# Start of COLLECTED DATA
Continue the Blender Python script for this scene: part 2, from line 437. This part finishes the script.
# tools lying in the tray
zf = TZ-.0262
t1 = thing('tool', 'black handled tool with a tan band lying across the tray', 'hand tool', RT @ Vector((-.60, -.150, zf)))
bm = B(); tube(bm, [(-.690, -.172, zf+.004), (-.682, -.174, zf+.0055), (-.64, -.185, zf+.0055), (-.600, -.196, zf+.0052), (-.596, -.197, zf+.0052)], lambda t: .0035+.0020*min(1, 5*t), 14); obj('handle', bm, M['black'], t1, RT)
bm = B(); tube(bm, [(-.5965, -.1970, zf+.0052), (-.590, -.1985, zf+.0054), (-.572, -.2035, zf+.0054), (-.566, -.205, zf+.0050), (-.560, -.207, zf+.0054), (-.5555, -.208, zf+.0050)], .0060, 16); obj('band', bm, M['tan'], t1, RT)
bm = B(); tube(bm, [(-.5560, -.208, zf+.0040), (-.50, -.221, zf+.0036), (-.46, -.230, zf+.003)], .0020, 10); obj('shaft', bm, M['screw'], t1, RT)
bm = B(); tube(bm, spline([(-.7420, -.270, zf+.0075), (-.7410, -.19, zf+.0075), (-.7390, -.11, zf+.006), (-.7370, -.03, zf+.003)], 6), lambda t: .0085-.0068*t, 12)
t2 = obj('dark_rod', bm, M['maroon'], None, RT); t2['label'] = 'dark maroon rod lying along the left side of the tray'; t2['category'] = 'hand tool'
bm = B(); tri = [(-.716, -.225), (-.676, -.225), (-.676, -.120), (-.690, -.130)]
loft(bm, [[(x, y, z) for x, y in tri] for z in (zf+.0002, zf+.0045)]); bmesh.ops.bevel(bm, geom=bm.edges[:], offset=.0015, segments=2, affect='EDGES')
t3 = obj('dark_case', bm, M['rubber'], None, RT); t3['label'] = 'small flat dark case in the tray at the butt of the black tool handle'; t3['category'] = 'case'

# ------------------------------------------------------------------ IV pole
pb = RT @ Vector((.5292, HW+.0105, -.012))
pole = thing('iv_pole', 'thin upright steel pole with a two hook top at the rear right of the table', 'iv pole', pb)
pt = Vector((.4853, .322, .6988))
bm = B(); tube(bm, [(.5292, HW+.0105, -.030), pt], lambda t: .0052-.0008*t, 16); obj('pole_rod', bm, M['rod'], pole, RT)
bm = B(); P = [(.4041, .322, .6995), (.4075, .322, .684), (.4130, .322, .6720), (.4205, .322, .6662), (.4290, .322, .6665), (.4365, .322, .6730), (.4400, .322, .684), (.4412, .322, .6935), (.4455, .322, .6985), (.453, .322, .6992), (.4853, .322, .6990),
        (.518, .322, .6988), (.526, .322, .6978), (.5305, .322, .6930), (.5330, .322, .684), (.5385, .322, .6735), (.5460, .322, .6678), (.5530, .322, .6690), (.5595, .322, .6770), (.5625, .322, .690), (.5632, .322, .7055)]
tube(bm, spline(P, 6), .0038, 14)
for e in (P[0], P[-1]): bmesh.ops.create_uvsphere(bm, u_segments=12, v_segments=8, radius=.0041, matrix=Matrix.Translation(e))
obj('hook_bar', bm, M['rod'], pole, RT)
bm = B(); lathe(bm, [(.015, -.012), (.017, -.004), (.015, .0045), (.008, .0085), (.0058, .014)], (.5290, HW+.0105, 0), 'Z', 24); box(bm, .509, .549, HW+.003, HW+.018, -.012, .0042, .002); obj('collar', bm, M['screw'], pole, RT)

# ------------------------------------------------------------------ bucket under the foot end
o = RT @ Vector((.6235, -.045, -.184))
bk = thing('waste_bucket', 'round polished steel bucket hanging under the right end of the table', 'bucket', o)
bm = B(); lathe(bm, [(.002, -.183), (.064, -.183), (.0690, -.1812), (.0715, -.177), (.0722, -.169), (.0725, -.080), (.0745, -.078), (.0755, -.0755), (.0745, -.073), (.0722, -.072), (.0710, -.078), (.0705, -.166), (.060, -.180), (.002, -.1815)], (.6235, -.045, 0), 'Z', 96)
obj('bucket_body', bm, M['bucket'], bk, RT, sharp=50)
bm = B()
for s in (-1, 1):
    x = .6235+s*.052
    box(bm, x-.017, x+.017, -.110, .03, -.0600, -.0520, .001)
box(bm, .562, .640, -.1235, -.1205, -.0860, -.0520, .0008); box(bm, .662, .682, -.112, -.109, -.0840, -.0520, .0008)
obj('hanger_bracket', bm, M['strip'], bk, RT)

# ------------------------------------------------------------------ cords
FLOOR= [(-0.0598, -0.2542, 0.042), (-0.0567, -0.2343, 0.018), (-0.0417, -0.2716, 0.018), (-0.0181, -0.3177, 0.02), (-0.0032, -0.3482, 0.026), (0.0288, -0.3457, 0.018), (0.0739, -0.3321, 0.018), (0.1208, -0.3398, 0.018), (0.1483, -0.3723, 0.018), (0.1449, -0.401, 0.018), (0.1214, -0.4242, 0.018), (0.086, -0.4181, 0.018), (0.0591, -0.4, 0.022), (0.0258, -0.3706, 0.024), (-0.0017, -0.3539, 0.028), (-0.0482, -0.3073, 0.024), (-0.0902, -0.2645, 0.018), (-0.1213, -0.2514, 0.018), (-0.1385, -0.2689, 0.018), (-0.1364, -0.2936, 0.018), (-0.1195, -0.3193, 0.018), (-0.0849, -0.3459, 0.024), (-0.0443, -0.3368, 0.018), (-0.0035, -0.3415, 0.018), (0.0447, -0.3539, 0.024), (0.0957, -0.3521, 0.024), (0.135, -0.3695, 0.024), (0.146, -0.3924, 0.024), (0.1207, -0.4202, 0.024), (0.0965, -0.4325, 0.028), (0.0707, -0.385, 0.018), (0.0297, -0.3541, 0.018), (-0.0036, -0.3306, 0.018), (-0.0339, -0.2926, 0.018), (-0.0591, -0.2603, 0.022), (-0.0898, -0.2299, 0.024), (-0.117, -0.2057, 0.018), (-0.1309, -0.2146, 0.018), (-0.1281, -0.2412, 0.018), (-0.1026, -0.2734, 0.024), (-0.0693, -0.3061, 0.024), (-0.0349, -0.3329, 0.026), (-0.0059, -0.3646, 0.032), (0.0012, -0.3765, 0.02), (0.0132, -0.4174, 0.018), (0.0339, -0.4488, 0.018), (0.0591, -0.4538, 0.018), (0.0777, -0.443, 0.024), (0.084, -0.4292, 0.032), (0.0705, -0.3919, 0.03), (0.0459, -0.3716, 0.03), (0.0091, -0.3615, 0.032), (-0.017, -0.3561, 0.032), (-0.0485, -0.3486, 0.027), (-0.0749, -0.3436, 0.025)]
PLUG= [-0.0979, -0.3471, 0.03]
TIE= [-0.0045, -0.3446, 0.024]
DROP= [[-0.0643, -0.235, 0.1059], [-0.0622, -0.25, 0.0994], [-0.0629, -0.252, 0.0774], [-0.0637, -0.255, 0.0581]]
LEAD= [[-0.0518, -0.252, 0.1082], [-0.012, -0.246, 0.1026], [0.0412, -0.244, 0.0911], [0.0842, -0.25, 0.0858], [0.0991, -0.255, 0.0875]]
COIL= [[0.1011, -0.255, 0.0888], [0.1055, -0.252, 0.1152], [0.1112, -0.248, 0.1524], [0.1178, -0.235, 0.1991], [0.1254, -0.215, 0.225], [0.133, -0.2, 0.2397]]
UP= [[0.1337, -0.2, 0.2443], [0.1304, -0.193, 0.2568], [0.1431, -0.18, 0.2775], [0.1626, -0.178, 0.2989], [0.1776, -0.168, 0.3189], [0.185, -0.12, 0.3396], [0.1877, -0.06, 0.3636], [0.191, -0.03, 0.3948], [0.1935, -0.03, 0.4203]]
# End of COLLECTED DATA
▶ **PROBLEM TO WORK ON**
Transcribe all lines as written.

▶ **SOLUTION TO THIS EXERCISE**
Continue the Blender Python script for this scene: part 2, from line 437. This part finishes the script.
# tools lying in the tray
zf = TZ-.0262
t1 = thing('tool', 'black handled tool with a tan band lying across the tray', 'hand tool', RT @ Vector((-.60, -.150, zf)))
bm = B(); tube(bm, [(-.690, -.172, zf+.004), (-.682, -.174, zf+.0055), (-.64, -.185, zf+.0055), (-.600, -.196, zf+.0052), (-.596, -.197, zf+.0052)], lambda t: .0035+.0020*min(1, 5*t), 14); obj('handle', bm, M['black'], t1, RT)
bm = B(); tube(bm, [(-.5965, -.1970, zf+.0052), (-.590, -.1985, zf+.0054), (-.572, -.2035, zf+.0054), (-.566, -.205, zf+.0050), (-.560, -.207, zf+.0054), (-.5555, -.208, zf+.0050)], .0060, 16); obj('band', bm, M['tan'], t1, RT)
bm = B(); tube(bm, [(-.5560, -.208, zf+.0040), (-.50, -.221, zf+.0036), (-.46, -.230, zf+.003)], .0020, 10); obj('shaft', bm, M['screw'], t1, RT)
bm = B(); tube(bm, spline([(-.7420, -.270, zf+.0075), (-.7410, -.19, zf+.0075), (-.7390, -.11, zf+.006), (-.7370, -.03, zf+.003)], 6), lambda t: .0085-.0068*t, 12)
t2 = obj('dark_rod', bm, M['maroon'], None, RT); t2['label'] = 'dark maroon rod lying along the left side of the tray'; t2['category'] = 'hand tool'
bm = B(); tri = [(-.716, -.225), (-.676, -.225), (-.676, -.120), (-.690, -.130)]
loft(bm, [[(x, y, z) for x, y in tri] for z in (zf+.0002, zf+.0045)]); bmesh.ops.bevel(bm, geom=bm.edges[:], offset=.0015, segments=2, affect='EDGES')
t3 = obj('dark_case', bm, M['rubber'], None, RT); t3['label'] = 'small flat dark case in the tray at the butt of the black tool handle'; t3['category'] = 'case'

# ------------------------------------------------------------------ IV pole
pb = RT @ Vector((.5292, HW+.0105, -.012))
pole = thing('iv_pole', 'thin upright steel pole with a two hook top at the rear right of the table', 'iv pole', pb)
pt = Vector((.4853, .322, .6988))
bm = B(); tube(bm, [(.5292, HW+.0105, -.030), pt], lambda t: .0052-.0008*t, 16); obj('pole_rod', bm, M['rod'], pole, RT)
bm = B(); P = [(.4041, .322, .6995), (.4075, .322, .684), (.4130, .322, .6720), (.4205, .322, .6662), (.4290, .322, .6665), (.4365, .322, .6730), (.4400, .322, .684), (.4412, .322, .6935), (.4455, .322, .6985), (.453, .322, .6992), (.4853, .322, .6990),
        (.518, .322, .6988), (.526, .322, .6978), (.5305, .322, .6930), (.5330, .322, .684), (.5385, .322, .6735), (.5460, .322, .6678), (.5530, .322, .6690), (.5595, .322, .6770), (.5625, .322, .690), (.5632, .322, .7055)]
tube(bm, spline(P, 6), .0038, 14)
for e in (P[0], P[-1]): bmesh.ops.create_uvsphere(bm, u_segments=12, v_segments=8, radius=.0041, matrix=Matrix.Translation(e))
obj('hook_bar', bm, M['rod'], pole, RT)
bm = B(); lathe(bm, [(.015, -.012), (.017, -.004), (.015, .0045), (.008, .0085), (.0058, .014)], (.5290, HW+.0105, 0), 'Z', 24); box(bm, .509, .549, HW+.003, HW+.018, -.012, .0042, .002); obj('collar', bm, M['screw'], pole, RT)

# ------------------------------------------------------------------ bucket under the foot end
o = RT @ Vector((.6235, -.045, -.184))
bk = thing('waste_bucket', 'round polished steel bucket hanging under the right end of the table', 'bucket', o)
bm = B(); lathe(bm, [(.002, -.183), (.064, -.183), (.0690, -.1812), (.0715, -.177), (.0722, -.169), (.0725, -.080), (.0745, -.078), (.0755, -.0755), (.0745, -.073), (.0722, -.072), (.0710, -.078), (.0705, -.166), (.060, -.180), (.002, -.1815)], (.6235, -.045, 0), 'Z', 96)
obj('bucket_body', bm, M['bucket'], bk, RT, sharp=50)
bm = B()
for s in (-1, 1):
    x = .6235+s*.052
    box(bm, x-.017, x+.017, -.110, .03, -.0600, -.0520, .001)
box(bm, .562, .640, -.1235, -.1205, -.0860, -.0520, .0008); box(bm, .662, .682, -.112, -.109, -.0840, -.0520, .0008)
obj('hanger_bracket', bm, M['strip'], bk, RT)

# ------------------------------------------------------------------ cords
FLOOR= [(-0.0598, -0.2542, 0.042), (-0.0567, -0.2343, 0.018), (-0.0417, -0.2716, 0.018), (-0.0181, -0.3177, 0.02), (-0.0032, -0.3482, 0.026), (0.0288, -0.3457, 0.018), (0.0739, -0.3321, 0.018), (0.1208, -0.3398, 0.018), (0.1483, -0.3723, 0.018), (0.1449, -0.401, 0.018), (0.1214, -0.4242, 0.018), (0.086, -0.4181, 0.018), (0.0591, -0.4, 0.022), (0.0258, -0.3706, 0.024), (-0.0017, -0.3539, 0.028), (-0.0482, -0.3073, 0.024), (-0.0902, -0.2645, 0.018), (-0.1213, -0.2514, 0.018), (-0.1385, -0.2689, 0.018), (-0.1364, -0.2936, 0.018), (-0.1195, -0.3193, 0.018), (-0.0849, -0.3459, 0.024), (-0.0443, -0.3368, 0.018), (-0.0035, -0.3415, 0.018), (0.0447, -0.3539, 0.024), (0.0957, -0.3521, 0.024), (0.135, -0.3695, 0.024), (0.146, -0.3924, 0.024), (0.1207, -0.4202, 0.024), (0.0965, -0.4325, 0.028), (0.0707, -0.385, 0.018), (0.0297, -0.3541, 0.018), (-0.0036, -0.3306, 0.018), (-0.0339, -0.2926, 0.018), (-0.0591, -0.2603, 0.022), (-0.0898, -0.2299, 0.024), (-0.117, -0.2057, 0.018), (-0.1309, -0.2146, 0.018), (-0.1281, -0.2412, 0.018), (-0.1026, -0.2734, 0.024), (-0.0693, -0.3061, 0.024), (-0.0349, -0.3329, 0.026), (-0.0059, -0.3646, 0.032), (0.0012, -0.3765, 0.02), (0.0132, -0.4174, 0.018), (0.0339, -0.4488, 0.018), (0.0591, -0.4538, 0.018), (0.0777, -0.443, 0.024), (0.084, -0.4292, 0.032), (0.0705, -0.3919, 0.03), (0.0459, -0.3716, 0.03), (0.0091, -0.3615, 0.032), (-0.017, -0.3561, 0.032), (-0.0485, -0.3486, 0.027), (-0.0749, -0.3436, 0.025)]
PLUG= [-0.0979, -0.3471, 0.03]
TIE= [-0.0045, -0.3446, 0.024]
DROP= [[-0.0643, -0.235, 0.1059], [-0.0622, -0.25, 0.0994], [-0.0629, -0.252, 0.0774], [-0.0637, -0.255, 0.0581]]
LEAD= [[-0.0518, -0.252, 0.1082], [-0.012, -0.246, 0.1026], [0.0412, -0.244, 0.0911], [0.0842, -0.25, 0.0858], [0.0991, -0.255, 0.0875]]
COIL= [[0.1011, -0.255, 0.0888], [0.1055, -0.252, 0.1152], [0.1112, -0.248, 0.1524], [0.1178, -0.235, 0.1991], [0.1254, -0.215, 0.225], [0.133, -0.2, 0.2397]]
UP= [[0.1337, -0.2, 0.2443], [0.1304, -0.193, 0.2568], [0.1431, -0.18, 0.2775], [0.1626, -0.178, 0.2989], [0.1776, -0.168, 0.3189], [0.185, -0.12, 0.3396], [0.1877, -0.06, 0.3636], [0.191, -0.03, 0.3948], [0.1935, -0.03, 0.4203]]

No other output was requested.